From a Slack perspective, it seems reasonable.
Usually Microsoft was opposite: giving a lot of software for education for cheap or free to vendor lock-in people into their stack.
NOT advocating for using Teams because God please no, but Microsoft reliability us much better than Salesforce.
And I might not like MS tech, but I never heard any stories of rug-pulls and pricing changing x10 overnight.
Absolutely not. You had your physically purchased copy of Windows and its licenses. If your org was growing a lot you might be strong-armed into paying more for the new licenses but at least you kept what you already had, nobody could take it away from you. The SaaS world is a completely different story.
These have been quite big developer heavy companies. If companies like these don't think they can motivate the cost for Slack, I wonder if there are any than can.
Knowing that they would consider treating ANY customer that way means no other customer should use their services.
https://www.heise.de/en/news/Criminal-Court-Microsoft-s-emai...

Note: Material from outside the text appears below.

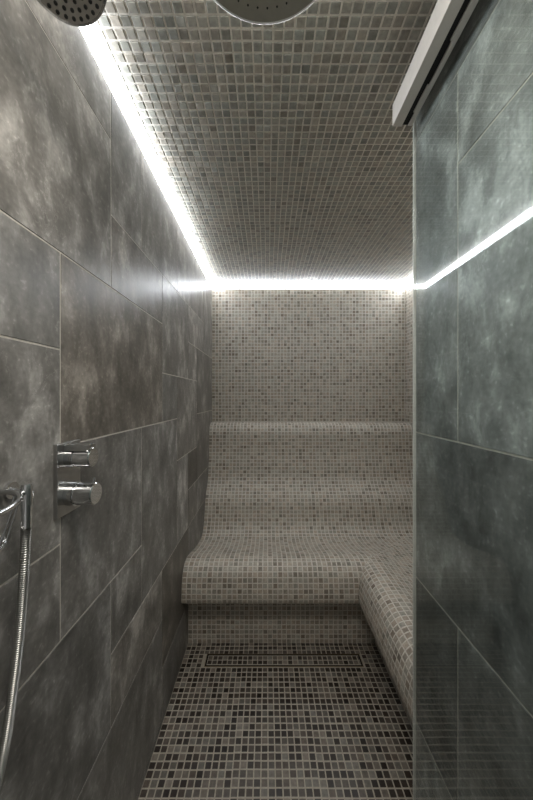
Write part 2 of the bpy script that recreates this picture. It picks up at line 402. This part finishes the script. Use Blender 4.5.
# ------------------------------------------------------------------ linear drain
dr = empty('linear_drain', ((DR[0]+DR[1])/2, (DR[2]+DR[3])/2, 0), 'long narrow floor drain with tile insert, in front of the back bench base', 'drain')
M_drain = plain('drain_steel', (.20, .15, .08), .35, .6, noise=.1)
fr = MB(); w = .0022
for a, b in (((DR[0]-w, DR[2]-w), (DR[1]+w, DR[2])), ((DR[0]-w, DR[3]), (DR[1]+w, DR[3]+w)), ((DR[0]-w, DR[2]), (DR[0], DR[3])), ((DR[1], DR[2]), (DR[1]+w, DR[3]))):
    fr.box((*a, 0), (*b, .0024))
fr.build('frame', M_drain, dr)
ch = MB(); ch.box((DR[0], DR[2], .0002), (DR[1], DR[3], .0006)); ch.build('channel', M_black, dr)
ins = MB(); ins.box((DR[0]+.007, DR[2]+.007, .0006), (DR[1]-.007, DR[3]-.007, .001), 1)
mosaic_plane(ins, (0, 0, .001), (1, 0, 0), (0, 1, 0), (0, 0, 1), DR[0]+.007, DR[1]-.007, DR[2]+.0085, DR[3]-.0085, uoff=DR[0]+.007, voff=DR[2]+.0093, gap=.0046, thick=.0014, base=False)
ins.build('tile_insert', [M_mos_floor, M_grout_floor], dr)

# ------------------------------------------------------------------ LED corner strips
S = .010; SH = .036
def led(name, tri0, tri1, label):
    mb = MB(); a, b, c = tri0; d, e, f = tri1
    mb.shared([a, b, c, d, e, f], [(0, 1, 4, 3), (1, 2, 5, 4), (2, 0, 3, 5), (0, 2, 1), (3, 4, 5)])
    o = mb.build(name, M_led); tag(o, label, 'led strip', 'glowing strips along the ceiling edge')
    return o
z0 = ZC-SH; z1 = ZC-.0035; e = .0008
def tri(wallpt, inner, top):   # bottom at the wall, top corner at wall, inner top
    return (wallpt, inner, top)
led('led_strip', ((XL+e, .25, z0), (XL+S, .25, z1), (XL+e, .25, z1)), ((XL+e, YB-e, z0), (XL+S, YB-S, z1), (XL+e, YB-e, z1)), 'white LED light strip running along the top of the left marble wall')
led('led_strip', ((XL+e, YB-e, z0), (XL+S, YB-S, z1), (XL+e, YB-e, z1)), ((XR-e, YB-e, z0), (XR-S, YB-S, z1), (XR-e, YB-e, z1)), 'white LED light strip running level along the top of the back mosaic wall')
led('led_strip', ((XR-e, YB-e, z0), (XR-S, YB-S, z1), (XR-e, YB-e, z1)), ((XR-e, YS+.002, z0), (XR-S, YS+.002, z1), (XR-e, YS+.002, z1)), 'white LED light strip at the top of the right mosaic wall')

# ------------------------------------------------------------------ sliding glass and its rail
gl = empty('glass_panel', (.407, .2, .02), 'tall green-tinted sliding glass panel in front of the right marble wall', 'glass panel')
g = MB(); g.box((.403, YF, .02), (.411, .832, EYE+.765)); g.build('pane', M_glass, gl)
ra = empty('door_rail', (.375, .2, EYE+.78), 'pale metal sliding door rail with black slot above the glass panel', 'door rail')
rl = MB(); zb, zt = EYE+.750, EYE+.809
rl.box((.348, YF, zb), (.3735, .835, zt)); rl.box((.3735, YF, zb+.03), (.4015, .835, zt))
rl.build('rail_body', M_white, ra, bevel=.0006)
sl = MB(); sl.box((.3737, YF, zb+.004), (.390, .834, zb+.0298)); sl.build('slot', M_black, ra)
bk = MB(); bk.box((.3902, YF, zb+.001), (.4015, .834, zb+.0298)); bk.build('guide', M_alu, ra, bevel=.0005)
for yy in (.40, .60, .76):
    s_ = MB(); s_.box((.3862, yy-.035, zb+.0008), (.3902, yy+.035, zb+.02)); s_.build('roller_stop', M_alu, ra, bevel=.0005)

# ------------------------------------------------------------------ ceiling rain shower
hc = Vector((-.004, .4595, EYE+.75))
rs = empty('rain_shower', hc, 'large round rain shower head under the ceiling, only its far rim in view', 'shower head')
pl = MB(); pl.lathe([(.0, .012), (.03, .012), (.13, .008), (.1445, .004), (.1455, .0), (.1445, -.0035), (.1425, -.0045), (.1405, -.003)], hc, (0, 0, 1), 96); pl.build('rim', plain('rim_satin_chrome', (.85, .84, .82), .35, .6), rs)
pf = MB(); pf.lathe([(.1408, -.0026), (.07, -.0024), (0, -.0024)], hc, (0, 0, 1), 96); pf.build('spray_face', M_plate, rs)
ar = MB(); ar.lathe([(.0, .012), (.022, .012), (.022, .03), (.011, .036), (.011, .11), (.03, .112), (.03, .1235)], hc, (0, 0, 1), 32); ar.build('arm', M_chrome, rs)
def nozzles(parent, centre, ax, rings, rad, depth, off):
    ax = Vector(ax).normalized(); u = ax.orthogonal().normalized(); w2 = ax.cross(u); proto = None
    for rr, n, ph in rings:
        for k in range(n):
            a = 2*math.pi*(k+ph)/n; loc = Vector(centre)+(u*math.cos(a)+w2*math.sin(a))*rr+ax*off
            if proto is None:
                mb = MB(); mb.lathe([(0, depth), (rad*.7, depth), (rad, depth*.4), (rad, 0)], (0, 0, 0), ax, 8)
                proto = mb.build('nozzle', M_rubber); o = proto
            else:
                o = proto.copy(); C.objects.link(o)
            o.parent = parent; o.location = loc-parent.location
nozzles(rs, hc, (0, 0, -1), [(.119, 40, .25), (.096, 32, 0), (.073, 24, 0)], .0018, .0016, .0024)

# hand shower at the upper left
hd = Vector((-.312, .45, EYE+.655))
axd = Vector((.10, -.30, -.62)).normalized()
hs_ = empty('hand_shower', hd, 'round hand shower head with black nozzles, high up by the left wall', 'hand shower')
b1 = MB(); b1.lathe([(0, -.026), (.035, -.024), (.057, -.014), (.0645, -.004), (.066, .001), (.065, .004), (.0615, .005)], hd, axd, 64); b1.build('head_shell', M_chrome, hs_)
b2 = MB(); b2.lathe([(.0616, .0046), (.03, .0052), (0, .0052)], hd, axd, 64); b2.build('spray_face', plain('spray_face_grey', (.42, .40, .36), .3, .3, noise=.1), hs_)
nozzles(hs_, hd, axd, [(.0565, 31, 0), (.0475, 26, .3), (.0385, 18, 0), (.0285, 13, .4), (.017, 7, 0)], .0030, .0024, .0046)
b3 = MB()
hp = [hd-axd*.018, hd+Vector((-.035, -.06, .02)), hd+Vector((-.075, -.13, -.02)), hd+Vector((-.095, -.19, -.08))]
b3.tube(hp, [.02, .014, .012, .011], 20); b3.build('handle', M_chrome, hs_)
b4 = MB(); wy = hp[-1].y; b4.tube([(XL+.001, wy+.03, hp[-1].z+.03), (hp[-1].x+.0, wy+.03, hp[-1].z+.03)], .015, 20); b4.build('wall_bracket', M_chrome, hs_)

# ------------------------------------------------------------------ shower mixer
mx_y = .646
mxr = empty('shower_mixer', (XL, mx_y, EYE-.172), 'chrome shower mixer with two round knobs on a rectangular wall plate', 'shower mixer')
p1 = MB(); p1.box((XL+.0002, .608, EYE-.248), (-.4235, .684, EYE-.096)); p1.build('wall_plate', M_chrome_dark, mxr, bevel=.0012)
for zz, tip, r_, lv in ((EYE-.129, -.372, .0205, 1), (EYE-.207, -.366, .0235, 1)):
    kb = MB(); ln = tip+.4235
    kb.lathe([(r_*1.05, 0), (r_*1.05, ln*.30), (r_*.92, ln*.31), (r_*.92, ln*.36), (r_, ln*.37), (r_, ln-.002), (r_-.002, ln), (0, ln)], (-.4235, mx_y, zz), (1, 0, 0), 40)
    k_ = kb.build('knob', M_chrome, mxr)
    lb = MB(); lb.tube([(tip-.006, mx_y, zz+r_-.003), (tip-.006, mx_y+.002, zz+r_+.010)], .0028, 12); lb.build('lever', M_chrome, k_)
# upper button block
ub = MB(); ub.box((-.4235, .627, EYE-.1135), (-.376, .660, EYE-.1005)); ub.build('button_block', M_chrome_dark, mxr, bevel=.001)

# ------------------------------------------------------------------ hose
def px(x, y, Y):      # a point at depth Y seen at that place
    return Vector(((x-267)*Y/301, Y, EYE-(y-397)*Y/301))
ho = empty('shower_hose', px(26, 500, .48), 'ribbed metal shower hose hanging from a conical chrome fitting on the left wall', 'shower hose')
ct = px(26.6, 484, .482); cb = px(26.3, 528, .480)
fm = MB(); fm.tube([ct, ct.lerp(cb, .06), ct.lerp(cb, .45), ct.lerp(cb, .5), ct.lerp(cb, .97), cb], [.0070, .0080, .0092, .0084, .0078, .0072], 24); fm.build('cone_fitting', M_chrome, ho)
el = MB(); m_ = ct.lerp(cb, .25); el.tube([m_, (XL+.001, m_.y+.024, m_.z)], .006, 16); el.tube([(XL+.006, m_.y+.024, m_.z), (XL+.001, m_.y+.024, m_.z)], .014, 28); el.build('wall_outlet', M_chrome, ho)
ctrl = [px(26, 526, .480), px(24, 575, .480), px(20, 630, .478), px(13, 690, .474), px(5, 745, .468), px(-8, 800, .460), px(-28, 850, .445), px(-60, 880, .43), px(-90, 860, .40)]
def crv(ps, step):
    out = []
    for i in range(len(ps)-1):
        p0, p1_, p2, p3 = ps[max(i-1, 0)], ps[i], ps[i+1], ps[min(i+2, len(ps)-1)]
        k = max(2, int((p2-p1_).length/step))
        for a in range(k):
            t = a/k
            out.append(.5*((2*p1_)+(-p0+p2)*t+(2*p0-5*p1_+4*p2-p3)*t*t+(-p0+3*p1_-3*p2+p3)*t**3))
    out.append(ps[-1]); return out
hpth = crv(ctrl, .0011)
hb = MB(); hb.tube(hpth, [.0072 if (i % 3) else .0058 for i in range(len(hpth))], 16); hb.build('hose', plain('hose_metal', (.30, .30, .28), .3, .9), ho)

# ------------------------------------------------------------------ wire basket
M_wire = M_chrome
bs = empty('wire_basket', (XL, .46, EYE-.16), 'chrome wire soap basket on the left wall, beside the ribbed hose', 'soap basket')
def ell(yc, ry, rx, z, n=40, a0=0, a1=math.pi):
    return [(XL+.004+rx*math.sin(a0+(a1-a0)*i/n), yc-ry*math.cos(a0+(a1-a0)*i/n), z) for i in range(n+1)]
yc, ry, rx = .385, .098, .080
zr, zf = EYE-.152, EYE-.217
w1 = MB(); w1.tube(ell(yc, ry, rx, zr), .0042, 12); w1.build('rim', M_wire, bs)
w2_ = MB(); w2_.tube(ell(yc, ry*.9, rx*.72, zf), .0018, 10); w2_.build('lower_rim', M_wire, bs)
for t in (.15, .35, .55, .75):
    X = XL+.004+rx*.72*t; hw = ry*.9*math.sqrt(1-t*t)
    q = MB(); q.tube([(X, yc-hw, zf), (X, yc+hw, zf)], .0016, 10); q.build('floor_wire', M_wire, bs)
for i in range(1, 8):
    a = math.pi*i/8
    q = MB(); q.tube([(XL+.004+rx*math.sin(a), yc-ry*math.cos(a), zr), (XL+.004+rx*.72*math.sin(a), yc-ry*.9*math.cos(a), zf)], .0015, 10); q.build('side_wire', M_wire, bs)
q = MB(); q.box((XL+.0002, yc-.05, zf-.004), (XL+.005, yc+.06, zr+.012)); q.build('back_plate', M_chrome_dark, bs, bevel=.001)

# ------------------------------------------------------------------ light, camera
w_ = bpy.data.worlds.new('world'); bpy.context.scene.world = w_; w_.use_nodes = True
bg = w_.node_tree.nodes['Background']; bg.inputs[0].default_value = (1.0, .97, .92, 1); bg.inputs[1].default_value = .13
la = bpy.data.lights.new('overhead_fill', 'AREA'); la.shape = 'RECTANGLE'; la.size = .5; la.size_y = .3; la.energy = 5.2; la.color = (1, .95, .88)  # added fill light with no visible fitting, brightens the room from overhead
lo_ = bpy.data.objects.new('overhead_fill', la); C.objects.link(lo_); lo_.location = (0, .16, 2.2)

cam = bpy.data.cameras.new('camera'); co = bpy.data.objects.new('camera', cam); C.objects.link(co)
co.location = (0, 0, EYE); co.rotation_euler = (math.radians(90), 0, 0)
cam.sensor_fit = 'HORIZONTAL'; cam.sensor_width = 36; cam.lens = 36*301/533; cam.clip_start = .02
cam.shift_x = -.5/533; cam.shift_y = -3/533
sc = bpy.context.scene; sc.camera = co
sc.view_settings.view_transform = 'Standard'; sc.view_settings.look = 'None'
sc.view_settings.gamma = 1; sc.view_settings.use_curve_mapping = False; sc.view_settings.exposure = 1.12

At first I hated this - it was like using a chat app from the 90's! Why can't I have unlimited history like Slack? Why can't I link to chat discussions in tickets and code comments like I did at every other company I've worked at? But the enforced 10 day limit means you HAVE to properly document conversations and decisions outside of the chat platform. It completely eliminates any reliance on the chat platform - we could switch to something new tomorrow and (except for some grumbling about have to relearn a new interface) nobody would really care.